The Mona Lisa: https://storage.cloud.google.com/quickdraw_dataset/full/numpy_bitmap/The%20Mona%20Lisa.npy

Models

Vanilla CNN

13 layers, excluding the input layer (view architecture visualization). Dropout was used to avoid overfitting. The kernel's dimensions are 3x3, which is an often-used kernel size.

This model was trained on both 10,000 images per label and 100,000 images per label. The latter case brought no noticeable improvement.

Callbacks used:

• ImageDataGenerator was used for augmenting the images, which helps avoid overfitting.

• EarlyStopping was especially useful for the 100k-images-per-label-model, as it greatly reduced the number of epochs that the model would execute before stopping. It was set up in such a way that if the validation loss was noticed to have stopped decreasing after five epochs, the training would terminate.

• ModelCheckpoint was used with the save_best_only flag set to True, so as to only save the latest best model (i.e. the best model out of all the epochs) according to the validation loss.

• ReduceLROnPlateau was used because models often benefit from reducing the learning rate by a factor of 2-10 once learning stagnates [2]. Yet again, the monitored value was the validation loss.

Constraints used:

• MaxNorm is a type of weight constraint. From Dropout: A Simple Way to Prevent Neural Networks from Overfitting: "One particular form of regularization was found to be especially useful for dropout—constraining the norm of the incoming weight vector at each hidden unit to be upper bounded by a fixed constant c."

Plots:

• 10k per label train/val accuracy

• 10k per label train/val loss

• 100k per label train/val accuracy

• 100k per label train/val loss

SVM

The default value of 1 was used for C, the penalty error term. 'rbf' was the value used for the kernel parameter, also by default. The default value of 'scale' was used for gamma, the RBF kernel coefficient.²

Training was very slow; from docs: "The fit time scales at least quadratically with the number of samples and may be impractical beyond tens of thousands of samples." This model doesn't work well on this problem.

A "grid search" on C and gamma was performed using cross-validation [1].

Perhaps the performance of this model could be improved by using the histogram of oriented gradients (HOG).

²C tells the SVM optimization how much to avoid misclassifying each training example by (large C - small hyperplane, and vice versa), and gamma defines how far the influence of a single training example (i.e. point) reaches (large gamma - the decision boundary will only depend on the points close to it - that is, each point's influence radius will be small, and vice versa).

VGG19

Consists of 24 layers, excluding the input layer (view architecture visualization). However, instead of using VGG19's fully connected layers, I used my own, because my problem doesn't have 1000 classes. Additionally, I had to pad Google's 28x28 images to 32x32 images, because this model doesn't accept images smaller than 32x32.

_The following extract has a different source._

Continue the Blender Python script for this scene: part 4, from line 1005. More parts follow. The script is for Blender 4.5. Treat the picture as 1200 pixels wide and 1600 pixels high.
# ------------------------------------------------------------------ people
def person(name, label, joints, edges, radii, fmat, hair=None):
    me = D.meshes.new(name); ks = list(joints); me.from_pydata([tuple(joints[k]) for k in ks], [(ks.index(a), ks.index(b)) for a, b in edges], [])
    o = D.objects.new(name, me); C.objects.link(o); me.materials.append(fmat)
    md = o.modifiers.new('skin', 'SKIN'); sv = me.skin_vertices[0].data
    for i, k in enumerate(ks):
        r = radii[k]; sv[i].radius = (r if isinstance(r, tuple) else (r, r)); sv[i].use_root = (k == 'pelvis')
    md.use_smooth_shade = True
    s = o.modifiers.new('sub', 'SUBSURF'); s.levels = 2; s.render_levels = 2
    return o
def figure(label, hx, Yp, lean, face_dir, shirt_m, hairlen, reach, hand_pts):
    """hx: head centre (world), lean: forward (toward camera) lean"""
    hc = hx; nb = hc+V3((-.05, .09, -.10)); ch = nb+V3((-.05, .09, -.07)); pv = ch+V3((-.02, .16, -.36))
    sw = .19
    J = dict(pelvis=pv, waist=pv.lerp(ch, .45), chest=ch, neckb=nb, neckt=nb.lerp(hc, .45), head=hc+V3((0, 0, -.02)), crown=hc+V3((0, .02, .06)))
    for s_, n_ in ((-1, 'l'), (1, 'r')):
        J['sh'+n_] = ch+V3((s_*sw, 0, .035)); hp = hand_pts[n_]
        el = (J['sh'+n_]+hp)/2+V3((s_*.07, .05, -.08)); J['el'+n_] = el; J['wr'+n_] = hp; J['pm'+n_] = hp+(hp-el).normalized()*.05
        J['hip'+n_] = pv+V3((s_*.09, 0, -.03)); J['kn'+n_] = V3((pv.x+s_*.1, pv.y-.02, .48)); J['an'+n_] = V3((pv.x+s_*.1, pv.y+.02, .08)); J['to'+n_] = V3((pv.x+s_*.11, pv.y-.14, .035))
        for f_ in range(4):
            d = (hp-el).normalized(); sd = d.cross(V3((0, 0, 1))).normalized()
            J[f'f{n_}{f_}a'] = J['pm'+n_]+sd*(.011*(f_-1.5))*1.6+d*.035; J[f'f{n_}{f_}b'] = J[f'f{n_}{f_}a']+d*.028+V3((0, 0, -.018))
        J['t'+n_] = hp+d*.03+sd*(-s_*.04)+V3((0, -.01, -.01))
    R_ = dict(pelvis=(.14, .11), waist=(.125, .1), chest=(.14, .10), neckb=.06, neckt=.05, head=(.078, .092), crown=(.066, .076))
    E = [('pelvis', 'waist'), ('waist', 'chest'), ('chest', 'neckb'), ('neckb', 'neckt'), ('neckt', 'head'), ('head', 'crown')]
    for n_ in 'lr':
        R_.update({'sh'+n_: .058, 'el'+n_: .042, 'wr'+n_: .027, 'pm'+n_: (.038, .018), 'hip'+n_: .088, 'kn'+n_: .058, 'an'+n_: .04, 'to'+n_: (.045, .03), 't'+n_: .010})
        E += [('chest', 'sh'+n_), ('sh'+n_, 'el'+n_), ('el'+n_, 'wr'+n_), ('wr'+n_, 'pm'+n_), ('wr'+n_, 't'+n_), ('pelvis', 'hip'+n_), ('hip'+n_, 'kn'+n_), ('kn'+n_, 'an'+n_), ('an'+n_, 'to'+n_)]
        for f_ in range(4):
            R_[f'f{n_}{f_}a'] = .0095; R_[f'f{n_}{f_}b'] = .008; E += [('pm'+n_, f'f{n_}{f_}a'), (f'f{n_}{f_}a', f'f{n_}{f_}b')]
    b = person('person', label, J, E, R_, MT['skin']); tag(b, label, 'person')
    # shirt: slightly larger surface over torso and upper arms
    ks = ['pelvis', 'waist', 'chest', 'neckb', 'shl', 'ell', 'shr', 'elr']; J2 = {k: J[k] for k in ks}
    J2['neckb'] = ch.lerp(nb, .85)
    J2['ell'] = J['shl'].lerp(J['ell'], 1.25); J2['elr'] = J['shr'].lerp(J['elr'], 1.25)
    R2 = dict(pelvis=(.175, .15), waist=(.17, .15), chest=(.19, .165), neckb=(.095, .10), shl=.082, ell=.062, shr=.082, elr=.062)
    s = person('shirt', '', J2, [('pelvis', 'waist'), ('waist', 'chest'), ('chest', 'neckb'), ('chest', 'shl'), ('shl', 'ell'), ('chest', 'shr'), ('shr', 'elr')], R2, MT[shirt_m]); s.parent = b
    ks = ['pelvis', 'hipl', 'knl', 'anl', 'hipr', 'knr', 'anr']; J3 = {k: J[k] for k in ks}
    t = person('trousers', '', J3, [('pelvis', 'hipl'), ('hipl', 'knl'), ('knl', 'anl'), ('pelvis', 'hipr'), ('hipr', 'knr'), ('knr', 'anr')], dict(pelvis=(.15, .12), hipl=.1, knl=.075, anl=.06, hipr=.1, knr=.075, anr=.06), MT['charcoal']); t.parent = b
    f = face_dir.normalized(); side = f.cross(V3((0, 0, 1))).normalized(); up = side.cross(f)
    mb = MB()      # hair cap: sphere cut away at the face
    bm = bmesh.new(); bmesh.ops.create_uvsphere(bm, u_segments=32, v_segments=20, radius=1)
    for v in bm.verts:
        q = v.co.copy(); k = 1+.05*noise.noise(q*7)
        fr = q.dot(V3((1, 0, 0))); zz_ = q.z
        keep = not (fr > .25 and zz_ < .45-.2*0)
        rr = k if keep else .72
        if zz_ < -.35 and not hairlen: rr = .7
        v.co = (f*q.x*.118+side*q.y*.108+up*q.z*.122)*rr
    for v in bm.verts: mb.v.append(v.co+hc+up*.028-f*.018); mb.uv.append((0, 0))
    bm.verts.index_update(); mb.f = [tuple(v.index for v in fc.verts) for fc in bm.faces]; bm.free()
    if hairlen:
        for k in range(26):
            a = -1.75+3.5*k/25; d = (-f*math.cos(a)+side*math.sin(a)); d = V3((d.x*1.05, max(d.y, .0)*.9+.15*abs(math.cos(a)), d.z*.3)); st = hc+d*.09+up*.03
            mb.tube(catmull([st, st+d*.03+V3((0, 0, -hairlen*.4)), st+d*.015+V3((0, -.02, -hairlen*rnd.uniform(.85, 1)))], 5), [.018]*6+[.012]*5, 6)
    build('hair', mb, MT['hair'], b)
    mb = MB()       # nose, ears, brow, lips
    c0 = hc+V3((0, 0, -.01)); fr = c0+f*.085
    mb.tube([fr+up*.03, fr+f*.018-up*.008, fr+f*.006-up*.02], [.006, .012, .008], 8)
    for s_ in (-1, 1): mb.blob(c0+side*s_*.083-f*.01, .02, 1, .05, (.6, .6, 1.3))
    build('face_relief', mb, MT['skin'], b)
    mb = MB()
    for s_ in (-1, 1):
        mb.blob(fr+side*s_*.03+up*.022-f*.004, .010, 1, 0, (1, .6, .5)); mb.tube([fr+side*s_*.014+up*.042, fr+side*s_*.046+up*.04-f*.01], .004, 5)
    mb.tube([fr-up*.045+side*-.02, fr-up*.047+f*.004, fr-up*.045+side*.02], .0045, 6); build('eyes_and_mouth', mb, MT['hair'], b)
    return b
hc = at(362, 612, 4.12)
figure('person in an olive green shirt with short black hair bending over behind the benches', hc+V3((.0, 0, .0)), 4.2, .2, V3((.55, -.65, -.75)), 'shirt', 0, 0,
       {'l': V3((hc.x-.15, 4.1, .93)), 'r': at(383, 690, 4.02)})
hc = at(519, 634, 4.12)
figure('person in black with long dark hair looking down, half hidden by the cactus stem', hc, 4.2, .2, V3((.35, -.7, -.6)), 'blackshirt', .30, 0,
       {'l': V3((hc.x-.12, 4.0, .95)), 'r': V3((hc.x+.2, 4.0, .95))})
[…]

This model uses 3x3 convolution filters. Its predecessor, VGG16, achieved state-of-the-art results in the ImageNet Challenge 2014 by adding more weight layers compared to previous models that had done well in that competition.

Accuracy per model

set	CNN 10k	CNN 100k	SVM 2k	SVM 10k	VGG 10k	VGG 100k
train	~99%	~97%	~89%*	~84%*	~94%	~94%
validation	~99%	~97%			~94%	~94%
test	~96%	~98%	~89%*	~84%*	~94%	~94%

* 10-fold cross validation was done for the SVM models, so there are only train and test accuracies

References

[1] - Hsu, Chih-Wei, Chih-Chung Chang, and Chih-Jen Lin. "A practical guide to support vector classification." (2003): 1396-1400.

[2] - Ravaut, Mathieu, and Satya Gorti. "Gradient descent revisited via an adaptive online learning rate." arXiv preprint arXiv:1801.09136 (2018).